Connection, warmth, and presence are expensive. They require bandwidth you don’t have. So your system does the math. We’re shutting down emotional connections to conserve energy. It’s not conscious. It’s your body trying to keep you alive.
But threat detection? That’s non-negotiable. That stays on 24/7 because your survival depends on it. So you end up with this brutal combination.
Emotionally flatlined but hypervigilant to every potential threat.
And the noise — oh my god, the noise. My kids are laughing, fighting, just existing at their normal kid volume, and it all feels like it’s scraping against my nervous system.
It’s bedtime, and my daughter wants one more story, one more hug, one more glass of water. She’s reaching for connection, and I know that. I know this is the moment I’m supposed to feel tender and present. But instead, I feel trapped. My body is screaming at me to get out of that room. So I go through the motions — I read the story, I give the hug — but I’m not really there. And she can feel it. I can see it in her eyes that she knows I’m not really with her.
These aren’t just annoyances. Our bodies are reading them as threats. Parenting is fundamentally unpredictable and relentless. The sensory input never stops — sudden noises, constant physical contact, interrupted thoughts. For a nervous system already in survival mode, every small interruption registers as a five-alarm fire because your body can’t distinguish between a spilled cup and a genuine crisis.
So what does “creating safety” actually look like? Spoiler: it’s not bubble baths or meditation apps. I mean the things that keep you from losing your mind over a pencil.
First: catch your body before it blows. What’s your tell? Jaw locked, heat crawling up your neck, hands turning into fists. Everyone’s got an early warning system. Find yours.
Just noticing you’re overloaded is the first move. The ashes you’re standing in? Name them. Sometimes all it takes is one thought — “my nervous system is fried,” or “I’m in survival mode.” That’s enough to wedge a little space into the spiral. Not to fix it. Just to interrupt it.
Sometimes that interruption works fast. Sometimes it takes an hour. Sometimes you need the whole day to crawl back to baseline. That’s not failure. That’s your nervous system doing its job. The goal isn’t to bounce back. It’s to stop the free fall.
Then use an actual exit strategy. “I need two minutes,” and you go sit in your car. Or say to your kid, “I love you, but my body needs a break,” and step away. Not as punishment. As information.
This time, maybe instead of going from zero to screaming in three seconds, you get a five-second window. Maybe you still feel numb during bedtime, but then your kid says something funny, and for just a flash, you feel it. That warmth. That “oh, there you are” feeling you thought was broken forever. An ember that there is more.
When you let your kids see this, you’re normalizing the process of identifying, naming, and managing your own spiral. You’re teaching them that bodies have limits. That recognizing those limits isn’t weakness — it’s wisdom. That sometimes the most loving thing you can do is step away before you become someone you don’t want to be. They’re learning that emotions are real, that regulation is a skill, and that asking for what you need is possible. That’s not damage.
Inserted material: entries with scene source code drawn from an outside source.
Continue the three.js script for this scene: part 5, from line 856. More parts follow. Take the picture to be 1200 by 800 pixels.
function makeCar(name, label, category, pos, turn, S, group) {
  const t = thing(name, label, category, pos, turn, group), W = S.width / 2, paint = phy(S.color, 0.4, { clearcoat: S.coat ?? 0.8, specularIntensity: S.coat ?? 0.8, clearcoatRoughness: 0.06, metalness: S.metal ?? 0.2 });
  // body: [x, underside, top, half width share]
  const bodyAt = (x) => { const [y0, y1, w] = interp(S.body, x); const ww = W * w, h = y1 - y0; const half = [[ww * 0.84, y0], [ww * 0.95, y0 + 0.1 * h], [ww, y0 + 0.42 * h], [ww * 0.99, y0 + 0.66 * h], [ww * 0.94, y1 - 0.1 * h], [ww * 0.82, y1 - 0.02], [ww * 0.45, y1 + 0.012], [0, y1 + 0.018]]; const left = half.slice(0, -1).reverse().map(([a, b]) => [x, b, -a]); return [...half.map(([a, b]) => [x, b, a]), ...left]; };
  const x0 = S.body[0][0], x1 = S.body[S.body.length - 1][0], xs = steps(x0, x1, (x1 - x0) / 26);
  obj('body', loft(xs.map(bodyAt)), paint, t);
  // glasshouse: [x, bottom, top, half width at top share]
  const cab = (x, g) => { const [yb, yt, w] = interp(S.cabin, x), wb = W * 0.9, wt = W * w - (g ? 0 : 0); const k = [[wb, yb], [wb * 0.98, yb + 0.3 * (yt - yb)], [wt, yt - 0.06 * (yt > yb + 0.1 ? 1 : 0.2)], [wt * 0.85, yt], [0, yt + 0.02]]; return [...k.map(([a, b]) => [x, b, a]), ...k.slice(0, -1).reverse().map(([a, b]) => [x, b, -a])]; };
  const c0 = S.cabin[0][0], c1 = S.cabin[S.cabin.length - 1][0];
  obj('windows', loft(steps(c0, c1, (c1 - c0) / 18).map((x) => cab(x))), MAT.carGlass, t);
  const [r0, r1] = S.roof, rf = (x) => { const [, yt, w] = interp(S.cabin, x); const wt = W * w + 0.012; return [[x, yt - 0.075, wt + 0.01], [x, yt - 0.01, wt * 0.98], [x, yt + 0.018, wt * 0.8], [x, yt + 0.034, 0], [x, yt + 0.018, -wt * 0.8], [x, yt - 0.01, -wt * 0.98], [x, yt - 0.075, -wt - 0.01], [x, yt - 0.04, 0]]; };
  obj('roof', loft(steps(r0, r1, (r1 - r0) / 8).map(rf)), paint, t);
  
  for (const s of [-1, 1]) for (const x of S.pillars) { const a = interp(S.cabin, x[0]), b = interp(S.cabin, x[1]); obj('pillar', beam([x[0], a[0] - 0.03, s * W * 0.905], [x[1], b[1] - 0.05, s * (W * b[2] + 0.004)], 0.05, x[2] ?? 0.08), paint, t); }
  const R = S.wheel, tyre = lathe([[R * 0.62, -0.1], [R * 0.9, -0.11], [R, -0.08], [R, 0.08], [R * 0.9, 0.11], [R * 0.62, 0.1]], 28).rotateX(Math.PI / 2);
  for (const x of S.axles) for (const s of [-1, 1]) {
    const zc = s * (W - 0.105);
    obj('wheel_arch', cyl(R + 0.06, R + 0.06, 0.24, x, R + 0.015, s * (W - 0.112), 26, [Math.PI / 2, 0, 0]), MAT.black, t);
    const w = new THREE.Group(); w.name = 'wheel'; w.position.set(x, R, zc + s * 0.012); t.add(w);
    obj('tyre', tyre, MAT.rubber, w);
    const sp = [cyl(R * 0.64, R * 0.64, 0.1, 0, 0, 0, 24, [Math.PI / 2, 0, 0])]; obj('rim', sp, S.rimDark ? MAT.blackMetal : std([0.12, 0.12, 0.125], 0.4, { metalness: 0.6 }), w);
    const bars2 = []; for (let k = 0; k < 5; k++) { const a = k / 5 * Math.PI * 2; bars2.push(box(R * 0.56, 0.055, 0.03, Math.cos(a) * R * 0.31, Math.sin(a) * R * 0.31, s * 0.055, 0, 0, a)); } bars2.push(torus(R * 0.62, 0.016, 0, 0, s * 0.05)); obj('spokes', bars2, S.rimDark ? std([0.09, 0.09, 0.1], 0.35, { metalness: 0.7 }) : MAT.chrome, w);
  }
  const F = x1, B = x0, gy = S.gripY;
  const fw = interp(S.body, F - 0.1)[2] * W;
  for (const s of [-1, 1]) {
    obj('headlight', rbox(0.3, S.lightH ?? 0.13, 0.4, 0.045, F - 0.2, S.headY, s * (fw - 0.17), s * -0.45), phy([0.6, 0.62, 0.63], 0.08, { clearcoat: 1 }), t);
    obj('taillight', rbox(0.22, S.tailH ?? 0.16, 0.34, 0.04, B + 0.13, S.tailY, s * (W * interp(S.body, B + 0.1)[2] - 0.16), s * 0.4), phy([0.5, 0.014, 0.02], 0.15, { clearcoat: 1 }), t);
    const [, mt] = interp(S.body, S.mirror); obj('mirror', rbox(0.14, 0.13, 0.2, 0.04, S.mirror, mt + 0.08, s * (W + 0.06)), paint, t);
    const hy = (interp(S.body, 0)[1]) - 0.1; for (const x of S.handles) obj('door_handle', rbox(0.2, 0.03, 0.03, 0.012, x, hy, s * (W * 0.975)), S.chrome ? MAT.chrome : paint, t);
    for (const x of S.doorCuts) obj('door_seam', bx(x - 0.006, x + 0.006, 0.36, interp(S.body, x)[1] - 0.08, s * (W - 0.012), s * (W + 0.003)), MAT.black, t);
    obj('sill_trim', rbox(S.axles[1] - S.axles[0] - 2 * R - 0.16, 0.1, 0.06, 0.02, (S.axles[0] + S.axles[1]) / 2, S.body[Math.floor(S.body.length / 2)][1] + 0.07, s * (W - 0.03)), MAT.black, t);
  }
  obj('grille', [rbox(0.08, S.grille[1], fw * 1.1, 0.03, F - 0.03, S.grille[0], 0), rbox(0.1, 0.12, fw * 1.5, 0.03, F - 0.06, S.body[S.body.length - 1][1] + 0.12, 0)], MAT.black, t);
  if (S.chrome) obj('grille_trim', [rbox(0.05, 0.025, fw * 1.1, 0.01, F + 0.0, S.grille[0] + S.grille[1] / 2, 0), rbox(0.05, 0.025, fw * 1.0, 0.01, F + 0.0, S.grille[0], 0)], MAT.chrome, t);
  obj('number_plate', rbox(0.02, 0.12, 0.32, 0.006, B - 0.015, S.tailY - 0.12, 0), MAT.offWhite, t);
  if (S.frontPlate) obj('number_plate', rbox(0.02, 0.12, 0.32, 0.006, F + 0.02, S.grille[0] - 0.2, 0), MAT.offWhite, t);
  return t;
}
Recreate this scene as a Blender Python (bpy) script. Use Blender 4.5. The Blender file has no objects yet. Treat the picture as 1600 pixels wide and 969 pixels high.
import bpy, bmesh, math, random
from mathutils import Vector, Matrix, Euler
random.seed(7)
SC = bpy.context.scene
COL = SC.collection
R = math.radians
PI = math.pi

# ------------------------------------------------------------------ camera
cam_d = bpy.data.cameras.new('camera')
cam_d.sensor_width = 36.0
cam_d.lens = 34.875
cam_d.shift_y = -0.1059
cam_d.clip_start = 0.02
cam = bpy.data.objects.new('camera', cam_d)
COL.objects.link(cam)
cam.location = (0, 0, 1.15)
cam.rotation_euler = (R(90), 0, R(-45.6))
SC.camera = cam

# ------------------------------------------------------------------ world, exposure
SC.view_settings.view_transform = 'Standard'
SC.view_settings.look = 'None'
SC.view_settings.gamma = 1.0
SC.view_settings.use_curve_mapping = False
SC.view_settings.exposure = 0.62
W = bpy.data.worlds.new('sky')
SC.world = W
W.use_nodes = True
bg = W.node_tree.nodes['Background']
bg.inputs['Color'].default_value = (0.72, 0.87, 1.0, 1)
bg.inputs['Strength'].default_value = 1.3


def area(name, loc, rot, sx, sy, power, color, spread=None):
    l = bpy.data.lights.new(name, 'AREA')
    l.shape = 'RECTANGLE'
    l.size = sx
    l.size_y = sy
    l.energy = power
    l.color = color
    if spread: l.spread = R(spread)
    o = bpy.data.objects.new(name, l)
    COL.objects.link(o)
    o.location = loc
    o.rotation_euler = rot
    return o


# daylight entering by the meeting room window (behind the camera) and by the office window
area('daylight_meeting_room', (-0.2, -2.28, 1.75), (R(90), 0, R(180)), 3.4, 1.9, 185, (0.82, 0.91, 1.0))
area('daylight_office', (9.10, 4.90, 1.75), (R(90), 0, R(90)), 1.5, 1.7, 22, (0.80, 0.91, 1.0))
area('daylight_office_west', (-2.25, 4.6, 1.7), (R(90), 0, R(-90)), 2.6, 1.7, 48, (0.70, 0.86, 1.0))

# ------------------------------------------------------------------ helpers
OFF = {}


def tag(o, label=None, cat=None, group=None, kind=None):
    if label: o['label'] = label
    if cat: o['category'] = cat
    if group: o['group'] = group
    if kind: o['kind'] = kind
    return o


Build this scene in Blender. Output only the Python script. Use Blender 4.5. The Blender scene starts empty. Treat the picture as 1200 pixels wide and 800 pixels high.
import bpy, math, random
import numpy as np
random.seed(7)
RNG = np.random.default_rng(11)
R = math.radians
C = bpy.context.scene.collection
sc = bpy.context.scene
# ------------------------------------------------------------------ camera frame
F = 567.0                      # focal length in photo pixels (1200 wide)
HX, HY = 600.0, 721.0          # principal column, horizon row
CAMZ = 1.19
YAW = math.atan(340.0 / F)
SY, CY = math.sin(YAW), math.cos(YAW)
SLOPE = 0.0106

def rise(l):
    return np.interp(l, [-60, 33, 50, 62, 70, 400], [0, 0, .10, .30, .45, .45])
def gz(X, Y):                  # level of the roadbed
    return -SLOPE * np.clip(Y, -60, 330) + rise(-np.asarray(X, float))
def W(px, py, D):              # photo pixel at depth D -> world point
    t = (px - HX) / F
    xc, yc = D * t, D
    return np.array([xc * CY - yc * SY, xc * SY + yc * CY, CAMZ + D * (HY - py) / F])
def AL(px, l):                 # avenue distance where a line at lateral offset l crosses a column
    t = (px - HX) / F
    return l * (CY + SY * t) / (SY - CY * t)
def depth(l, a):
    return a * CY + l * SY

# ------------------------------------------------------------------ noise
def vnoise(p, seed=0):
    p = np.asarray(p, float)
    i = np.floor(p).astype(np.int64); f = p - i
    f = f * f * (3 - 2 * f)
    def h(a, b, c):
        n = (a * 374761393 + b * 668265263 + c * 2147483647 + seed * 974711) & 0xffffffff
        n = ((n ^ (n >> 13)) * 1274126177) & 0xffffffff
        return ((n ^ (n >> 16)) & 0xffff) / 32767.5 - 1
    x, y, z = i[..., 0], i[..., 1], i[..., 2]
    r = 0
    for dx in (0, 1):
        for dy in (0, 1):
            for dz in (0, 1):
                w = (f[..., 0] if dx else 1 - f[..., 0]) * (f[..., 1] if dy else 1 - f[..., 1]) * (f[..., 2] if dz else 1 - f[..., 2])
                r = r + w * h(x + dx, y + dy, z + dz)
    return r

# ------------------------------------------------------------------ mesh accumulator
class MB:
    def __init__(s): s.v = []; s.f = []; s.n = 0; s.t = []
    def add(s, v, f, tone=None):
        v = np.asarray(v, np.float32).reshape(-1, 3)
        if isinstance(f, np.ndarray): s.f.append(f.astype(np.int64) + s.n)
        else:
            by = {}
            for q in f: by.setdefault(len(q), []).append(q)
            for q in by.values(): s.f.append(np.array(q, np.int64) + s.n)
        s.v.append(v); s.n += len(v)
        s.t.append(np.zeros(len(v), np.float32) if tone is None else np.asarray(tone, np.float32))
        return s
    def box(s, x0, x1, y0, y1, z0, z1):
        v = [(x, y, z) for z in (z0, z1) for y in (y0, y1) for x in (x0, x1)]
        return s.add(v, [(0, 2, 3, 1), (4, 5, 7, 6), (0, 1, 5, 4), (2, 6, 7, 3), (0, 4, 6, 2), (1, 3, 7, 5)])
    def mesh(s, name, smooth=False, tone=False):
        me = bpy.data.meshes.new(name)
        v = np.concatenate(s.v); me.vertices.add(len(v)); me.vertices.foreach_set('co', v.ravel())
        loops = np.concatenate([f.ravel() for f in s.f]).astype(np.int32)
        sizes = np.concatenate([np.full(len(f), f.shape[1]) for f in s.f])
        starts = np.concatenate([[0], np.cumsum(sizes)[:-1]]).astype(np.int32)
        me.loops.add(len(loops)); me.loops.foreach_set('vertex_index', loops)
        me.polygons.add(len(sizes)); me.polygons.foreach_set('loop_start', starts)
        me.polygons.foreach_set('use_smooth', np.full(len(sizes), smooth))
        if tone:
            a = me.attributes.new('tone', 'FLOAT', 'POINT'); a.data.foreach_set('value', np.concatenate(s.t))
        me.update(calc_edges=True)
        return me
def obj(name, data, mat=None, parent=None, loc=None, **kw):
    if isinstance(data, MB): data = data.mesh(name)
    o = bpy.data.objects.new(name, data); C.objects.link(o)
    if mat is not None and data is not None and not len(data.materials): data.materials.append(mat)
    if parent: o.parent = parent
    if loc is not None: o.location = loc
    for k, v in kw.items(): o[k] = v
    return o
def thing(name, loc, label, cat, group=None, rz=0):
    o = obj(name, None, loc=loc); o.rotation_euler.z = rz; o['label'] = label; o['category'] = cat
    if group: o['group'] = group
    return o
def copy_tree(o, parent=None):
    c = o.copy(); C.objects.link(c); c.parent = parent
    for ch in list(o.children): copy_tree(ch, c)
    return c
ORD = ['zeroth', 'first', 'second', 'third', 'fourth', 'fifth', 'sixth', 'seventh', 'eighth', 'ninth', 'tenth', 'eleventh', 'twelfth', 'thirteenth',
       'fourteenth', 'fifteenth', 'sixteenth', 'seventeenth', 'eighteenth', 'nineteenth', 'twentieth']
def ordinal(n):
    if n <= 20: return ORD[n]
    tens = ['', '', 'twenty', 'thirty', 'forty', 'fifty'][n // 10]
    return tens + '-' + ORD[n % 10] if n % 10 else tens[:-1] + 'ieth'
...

That’s modeling what it looks like to be human.
Understanding this doesn’t magically fix it — your nervous system doesn’t just flip back online because you finally get what’s happening. But it changes everything anyway. When you stop seeing yourself as broken and start seeing your nervous system as something that’s been working overtime to protect you, the shame begins to lift. And shame is expensive. When that eases, even a little, you have more resources available.
Slowly. In small moments. You stop adding self-hatred to an already overwhelmed system. You recognize the signs earlier and intervene before you’re screaming about a pencil.
You can look at your kids and think, “I can’t feel it right now, but I know I love you,” without that thought destroying you.